Clemson University has dropped the final ax upon its aquatics program by cutting it’s women’s diving program. That team was its only remaining varsity aquatics program since they dropped men’s and women’s swimming and men’s diving after the 2010-2011 season.
A blanket release was sent out on Tuesday to coaches around the country notifying them of the move and subsequent open season on transfers from Clemson.
The Tigers had 3 signees, who will have their National Letters of Intent declared null-void. In addition, 12 of the team’s 14 divers from this season have NCAA eligibility remaining.
The program struggled to compete in the ACC as one of two diving-only programs in the conference (along with the Miami men), but had positive momentum in 2017. For the first time since dropping swimming that head coach Leslie Hasselbach Adams’ team has had an NCAA zone qualifier in all three events (1m, 3m, platform).
Freshman Freida Lim is going to be the most sought-after transfer after she placed 10th on the platform at the Zone B Championships last week – Clemson’s highest finisher. She also took 2nd at the ACC Championships on the platform.
Danielle Reitsma finished her eligibility this season and placed 5th on the 1-meter at the ACC Championships. The team placed 13th at ACCs with 144 points – only 8 points behind Boston College, who has swimmers but lost their coach mid-season.
With the cut, Clemson, who won last year’s NCAA FBS National Championship in football, is down to 8 men’s and 8 women’s programs. Clemson is adding women’s softball to bring the women’s total back up to 9.
Clemson is adding women’s softball to remain in Title IX compliance. http://newsstand.clemson.edu/mediarelations/clemson-to-add-softball-womens-diving-concludes-final-season/
Clemson (and the rest of the ACC as well) has also gotten a total of about $75 million the last 3 years from TV, bowl game payouts and NCAA tourney basketball money. That’s ab0ut $25 million per year.
Now they have a little more money for football which is all those folks care about anyway.

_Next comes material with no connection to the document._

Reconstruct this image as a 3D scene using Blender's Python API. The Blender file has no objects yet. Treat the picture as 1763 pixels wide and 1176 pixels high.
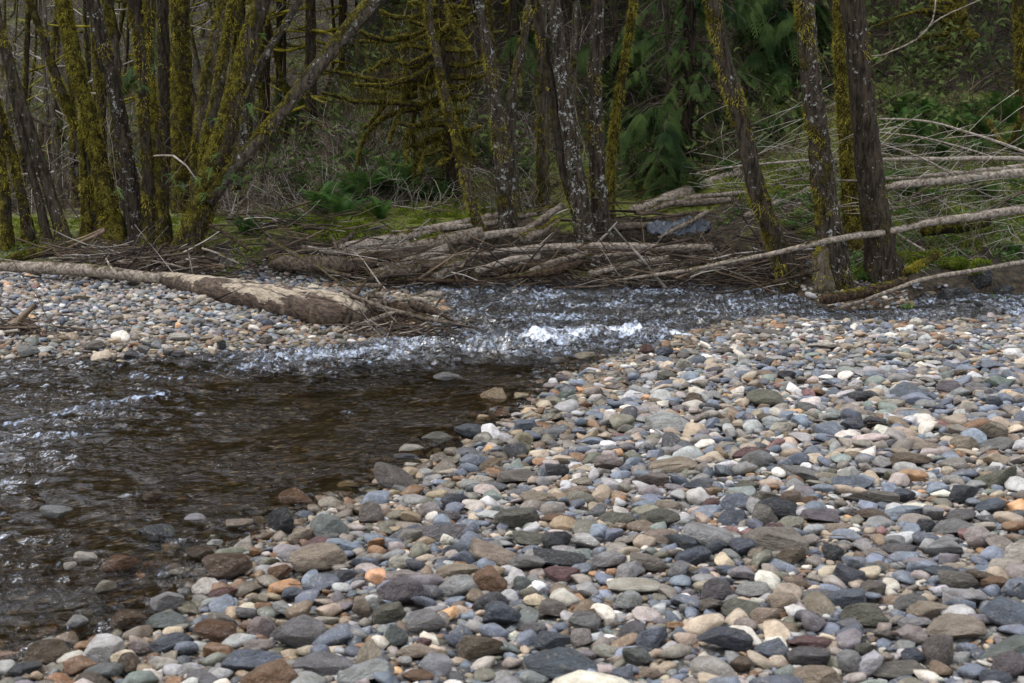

Bottom line was always that Clemson didn’t want to spend money on a new facility. Clemson was good back in the day. Really good. Mitzi Kremer was an Olympian in 1988 & circa that time Clemson cracked the top 5 at NCAAs for women. The men won the ACC once in the mid 1980s. But Clemson just didn’t have the money in the early 1990s.
That was then, this is now. Clemson has lots of cash flow. Football is running hot & the ACC is a huge revenue men’s basketball conference. They do have other sports doing well…baseball, soccer are two examples.
This to me is the same disappointment as Univ of Maryland. In tough times the non-revenue… Read more »
They are only 20 miles from Greenville, SC, a fairly large city/metro region – If they wanted to they could follow the example of Va Tech and the Town of Blacksburg which built a shared aquatic facility that’s used by both the college and the community.
For years, Coach Leslie Hasselback-Adams has been driving divers on her own time to Georgia Tech (and Greenville) multiple times a week so her divers had access to the 10m platform to train. GT also has a bubbler machine hugely important when attempting new, increasingly technical and difficult dives (air bubbles break the water’s flat surface hence decreases potential for injury when hitting the water ~55mi/hr).
Please do us all a favor and drop every sport other then football and baseball. This way you can stop pretending to give a rats……
Wonder if they’ll ever bring the swim programs back… the pools don’t seem bad and the state of SC does not have that many college swim teams.
Had anyone ever brought a swim team back?
ASU cut their mens program a few years back but through donations, alumni support, boosters etc they came back the following season
Since they are adding softball as a replacement, it is not at all likely that they will ever bring swimming and diving back.
Clemson overall has a sorry athletics program – they have had recent success in football, but their other sports always lag near the bottom of the ACC, and in state, they suffer because U of South Carolina is viewed as the far superior school in academics and student life. Outside of football, even Coastal Carolina, College of Charleston, are viewed as a better choice for athletes in other sports.
As an aside, it’s sad that Clemson cannot spend some of it’s recent football-success money on *bringing back* full swim/dive instead of cutting the last remnant.